> _DIRECTIONS FOR THIS TASK_
Return the complete listing that follows, with each line reproduced exactly.

> _DATA LINES_
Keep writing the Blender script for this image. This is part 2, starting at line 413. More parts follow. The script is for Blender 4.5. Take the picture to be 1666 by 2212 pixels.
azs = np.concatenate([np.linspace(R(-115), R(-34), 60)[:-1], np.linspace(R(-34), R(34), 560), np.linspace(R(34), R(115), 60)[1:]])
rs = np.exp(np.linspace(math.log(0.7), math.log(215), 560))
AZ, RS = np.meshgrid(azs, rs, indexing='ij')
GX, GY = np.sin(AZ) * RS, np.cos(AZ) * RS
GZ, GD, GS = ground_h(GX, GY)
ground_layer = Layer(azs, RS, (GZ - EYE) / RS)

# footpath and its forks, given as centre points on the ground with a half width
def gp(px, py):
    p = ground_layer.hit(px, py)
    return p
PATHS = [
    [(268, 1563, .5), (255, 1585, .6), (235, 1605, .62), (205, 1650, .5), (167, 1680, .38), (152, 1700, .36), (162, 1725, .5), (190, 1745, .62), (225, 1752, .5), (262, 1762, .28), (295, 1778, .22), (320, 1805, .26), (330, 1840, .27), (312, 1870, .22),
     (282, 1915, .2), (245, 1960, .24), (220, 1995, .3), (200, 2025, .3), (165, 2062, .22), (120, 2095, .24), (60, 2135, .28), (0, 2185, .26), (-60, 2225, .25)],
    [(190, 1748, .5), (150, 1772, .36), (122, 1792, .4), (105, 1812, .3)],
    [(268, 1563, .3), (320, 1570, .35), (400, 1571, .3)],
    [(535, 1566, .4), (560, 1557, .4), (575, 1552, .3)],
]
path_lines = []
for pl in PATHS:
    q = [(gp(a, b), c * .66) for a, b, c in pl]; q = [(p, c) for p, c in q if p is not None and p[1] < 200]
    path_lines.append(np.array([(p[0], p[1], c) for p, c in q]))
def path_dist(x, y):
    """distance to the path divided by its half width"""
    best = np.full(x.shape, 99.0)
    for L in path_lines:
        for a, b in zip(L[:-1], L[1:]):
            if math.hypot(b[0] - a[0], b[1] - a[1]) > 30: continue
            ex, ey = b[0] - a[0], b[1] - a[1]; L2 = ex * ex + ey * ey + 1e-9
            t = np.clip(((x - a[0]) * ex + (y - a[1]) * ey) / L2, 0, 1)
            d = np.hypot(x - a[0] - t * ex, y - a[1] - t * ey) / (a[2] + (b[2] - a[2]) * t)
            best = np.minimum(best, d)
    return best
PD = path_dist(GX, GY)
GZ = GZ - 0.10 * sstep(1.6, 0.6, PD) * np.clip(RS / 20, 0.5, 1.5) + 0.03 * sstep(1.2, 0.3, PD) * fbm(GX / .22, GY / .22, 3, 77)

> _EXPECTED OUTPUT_
Keep writing the Blender script for this image. This is part 2, starting at line 413. More parts follow. The script is for Blender 4.5. Take the picture to be 1666 by 2212 pixels.
azs = np.concatenate([np.linspace(R(-115), R(-34), 60)[:-1], np.linspace(R(-34), R(34), 560), np.linspace(R(34), R(115), 60)[1:]])
rs = np.exp(np.linspace(math.log(0.7), math.log(215), 560))
AZ, RS = np.meshgrid(azs, rs, indexing='ij')
GX, GY = np.sin(AZ) * RS, np.cos(AZ) * RS
GZ, GD, GS = ground_h(GX, GY)
ground_layer = Layer(azs, RS, (GZ - EYE) / RS)

# footpath and its forks, given as centre points on the ground with a half width
def gp(px, py):
    p = ground_layer.hit(px, py)
    return p
PATHS = [
    [(268, 1563, .5), (255, 1585, .6), (235, 1605, .62), (205, 1650, .5), (167, 1680, .38), (152, 1700, .36), (162, 1725, .5), (190, 1745, .62), (225, 1752, .5), (262, 1762, .28), (295, 1778, .22), (320, 1805, .26), (330, 1840, .27), (312, 1870, .22),
     (282, 1915, .2), (245, 1960, .24), (220, 1995, .3), (200, 2025, .3), (165, 2062, .22), (120, 2095, .24), (60, 2135, .28), (0, 2185, .26), (-60, 2225, .25)],
    [(190, 1748, .5), (150, 1772, .36), (122, 1792, .4), (105, 1812, .3)],
    [(268, 1563, .3), (320, 1570, .35), (400, 1571, .3)],
    [(535, 1566, .4), (560, 1557, .4), (575, 1552, .3)],
]
path_lines = []
for pl in PATHS:
    q = [(gp(a, b), c * .66) for a, b, c in pl]; q = [(p, c) for p, c in q if p is not None and p[1] < 200]
    path_lines.append(np.array([(p[0], p[1], c) for p, c in q]))
def path_dist(x, y):
    """distance to the path divided by its half width"""
    best = np.full(x.shape, 99.0)
    for L in path_lines:
        for a, b in zip(L[:-1], L[1:]):
            if math.hypot(b[0] - a[0], b[1] - a[1]) > 30: continue
            ex, ey = b[0] - a[0], b[1] - a[1]; L2 = ex * ex + ey * ey + 1e-9
            t = np.clip(((x - a[0]) * ex + (y - a[1]) * ey) / L2, 0, 1)
            d = np.hypot(x - a[0] - t * ex, y - a[1] - t * ey) / (a[2] + (b[2] - a[2]) * t)
            best = np.minimum(best, d)
    return best
PD = path_dist(GX, GY)
GZ = GZ - 0.10 * sstep(1.6, 0.6, PD) * np.clip(RS / 20, 0.5, 1.5) + 0.03 * sstep(1.2, 0.3, PD) * fbm(GX / .22, GY / .22, 3, 77)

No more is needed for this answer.